Начальник лагеря показывает мне на осужденную с татуировкой на руках и на груди — в вырезе халата.
— Я ей говорю: «Ну что ты грустишь, Тамара! Вот выйдешь отсюда, наладишь нормальную жизнь, встретишь хорошего человека, полюбите друг друга». А она смеется: «Да ты что, начальник! Как только я разденусь, как только он увидит меня голую — в окно выскочит и раму на ушах унесет!».
— Гражданин начальник, гражданин начальник! — женщина лет шестидесяти тянет меня за рукав. — Выслушайте, пожалуйста, меня!
Рассказывает свою грустную историю. Сидит с 1947 года. Ленинградка, детдомовка.
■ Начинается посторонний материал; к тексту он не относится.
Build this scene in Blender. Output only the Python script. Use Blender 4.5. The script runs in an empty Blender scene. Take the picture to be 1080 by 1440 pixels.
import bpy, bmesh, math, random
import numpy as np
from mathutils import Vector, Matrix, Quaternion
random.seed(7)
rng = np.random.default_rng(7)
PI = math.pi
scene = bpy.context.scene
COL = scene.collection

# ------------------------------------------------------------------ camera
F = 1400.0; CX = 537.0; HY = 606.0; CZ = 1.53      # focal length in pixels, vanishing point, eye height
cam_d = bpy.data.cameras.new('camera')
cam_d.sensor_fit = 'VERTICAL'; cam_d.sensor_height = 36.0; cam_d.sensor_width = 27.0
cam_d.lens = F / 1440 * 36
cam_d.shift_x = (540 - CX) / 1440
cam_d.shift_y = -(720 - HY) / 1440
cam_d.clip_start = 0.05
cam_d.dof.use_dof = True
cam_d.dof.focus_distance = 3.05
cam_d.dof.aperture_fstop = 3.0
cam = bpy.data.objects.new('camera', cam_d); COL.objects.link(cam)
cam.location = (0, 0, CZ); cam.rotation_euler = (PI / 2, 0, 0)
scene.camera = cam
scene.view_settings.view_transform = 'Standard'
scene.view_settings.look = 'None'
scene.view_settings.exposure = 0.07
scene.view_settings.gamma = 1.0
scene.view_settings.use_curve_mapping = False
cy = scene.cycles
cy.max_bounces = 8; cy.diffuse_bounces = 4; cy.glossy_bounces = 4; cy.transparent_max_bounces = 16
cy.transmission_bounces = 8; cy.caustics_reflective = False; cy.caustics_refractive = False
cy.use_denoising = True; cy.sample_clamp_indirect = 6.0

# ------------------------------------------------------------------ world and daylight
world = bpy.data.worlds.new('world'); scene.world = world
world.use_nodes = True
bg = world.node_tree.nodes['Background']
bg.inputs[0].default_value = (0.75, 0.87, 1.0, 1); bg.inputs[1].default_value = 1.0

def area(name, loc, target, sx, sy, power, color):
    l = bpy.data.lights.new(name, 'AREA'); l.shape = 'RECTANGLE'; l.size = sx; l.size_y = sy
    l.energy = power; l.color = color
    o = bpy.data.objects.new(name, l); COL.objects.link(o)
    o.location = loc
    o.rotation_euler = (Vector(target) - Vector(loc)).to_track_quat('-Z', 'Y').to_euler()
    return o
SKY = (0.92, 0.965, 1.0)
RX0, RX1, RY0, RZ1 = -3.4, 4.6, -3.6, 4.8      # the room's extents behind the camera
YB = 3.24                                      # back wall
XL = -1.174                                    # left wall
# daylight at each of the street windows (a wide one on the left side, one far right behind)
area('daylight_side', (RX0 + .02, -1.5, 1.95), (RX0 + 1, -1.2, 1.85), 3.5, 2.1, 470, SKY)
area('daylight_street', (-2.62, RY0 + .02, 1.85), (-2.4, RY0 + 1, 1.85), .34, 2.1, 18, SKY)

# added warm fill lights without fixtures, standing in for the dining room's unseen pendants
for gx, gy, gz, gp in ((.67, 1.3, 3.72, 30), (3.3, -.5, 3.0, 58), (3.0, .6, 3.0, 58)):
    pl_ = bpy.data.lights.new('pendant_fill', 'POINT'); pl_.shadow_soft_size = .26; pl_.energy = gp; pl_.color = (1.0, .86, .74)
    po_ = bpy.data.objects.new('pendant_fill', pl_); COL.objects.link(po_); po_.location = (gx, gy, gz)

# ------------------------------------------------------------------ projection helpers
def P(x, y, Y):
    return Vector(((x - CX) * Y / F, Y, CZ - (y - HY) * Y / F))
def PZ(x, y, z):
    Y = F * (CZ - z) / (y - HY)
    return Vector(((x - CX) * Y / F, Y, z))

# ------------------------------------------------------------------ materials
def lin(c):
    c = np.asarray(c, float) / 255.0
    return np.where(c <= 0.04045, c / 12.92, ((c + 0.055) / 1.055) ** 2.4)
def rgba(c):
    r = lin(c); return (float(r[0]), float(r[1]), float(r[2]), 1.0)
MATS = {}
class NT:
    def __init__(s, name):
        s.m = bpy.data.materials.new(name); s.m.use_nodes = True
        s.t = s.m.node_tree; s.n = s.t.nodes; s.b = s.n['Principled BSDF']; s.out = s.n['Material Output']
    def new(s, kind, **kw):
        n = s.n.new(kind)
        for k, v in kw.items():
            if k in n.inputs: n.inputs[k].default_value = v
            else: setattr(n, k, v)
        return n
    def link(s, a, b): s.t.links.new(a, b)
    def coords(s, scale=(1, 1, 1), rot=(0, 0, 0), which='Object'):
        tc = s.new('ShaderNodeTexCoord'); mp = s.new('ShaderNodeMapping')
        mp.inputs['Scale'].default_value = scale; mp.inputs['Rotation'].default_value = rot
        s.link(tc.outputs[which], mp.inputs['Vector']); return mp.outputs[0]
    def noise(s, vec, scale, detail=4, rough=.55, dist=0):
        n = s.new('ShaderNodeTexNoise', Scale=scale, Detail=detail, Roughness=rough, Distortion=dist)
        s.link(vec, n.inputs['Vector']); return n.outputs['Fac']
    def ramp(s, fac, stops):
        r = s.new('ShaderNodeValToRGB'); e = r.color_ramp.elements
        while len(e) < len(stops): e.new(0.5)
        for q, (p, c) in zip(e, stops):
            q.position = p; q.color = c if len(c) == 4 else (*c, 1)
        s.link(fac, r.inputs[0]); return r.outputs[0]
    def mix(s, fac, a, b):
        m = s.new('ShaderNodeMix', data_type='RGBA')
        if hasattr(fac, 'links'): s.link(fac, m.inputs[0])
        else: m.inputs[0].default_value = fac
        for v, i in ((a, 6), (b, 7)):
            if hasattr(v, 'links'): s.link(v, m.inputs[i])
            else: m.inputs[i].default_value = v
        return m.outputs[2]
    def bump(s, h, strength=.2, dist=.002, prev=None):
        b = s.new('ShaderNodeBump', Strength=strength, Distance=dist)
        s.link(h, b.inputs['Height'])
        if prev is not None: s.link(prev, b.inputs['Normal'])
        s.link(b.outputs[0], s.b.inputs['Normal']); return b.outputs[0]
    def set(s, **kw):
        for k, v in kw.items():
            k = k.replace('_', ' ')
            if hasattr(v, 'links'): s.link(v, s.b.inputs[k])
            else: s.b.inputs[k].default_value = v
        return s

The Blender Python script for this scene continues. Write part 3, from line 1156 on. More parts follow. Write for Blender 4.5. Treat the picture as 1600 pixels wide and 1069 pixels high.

Из блокадного, осажденного города ушла на фронт. После войны прижила ребенка. Одна оказалась с дитятей на руках. Ребенка пристроить некуда. Однажды не вышла на работу. Прогул. Судили по Указу — дали год. Через четыре месяца освободилась. Родных нет, жить негде. Мыкалась по городу. Дали еще год — за «чердак», то есть жизнь без прописки. Вышла — уже две судимости. На работу не берут. Решила уехать из Ленинграда — иначе опять посадят. Села с ребенком на товарняк, на тормоз, поехала, куда глаза глядят. На станции Бузулук ее сняла военизированная охрана. По указу от 41-го года (а шел уже 48-ой) дали снова год.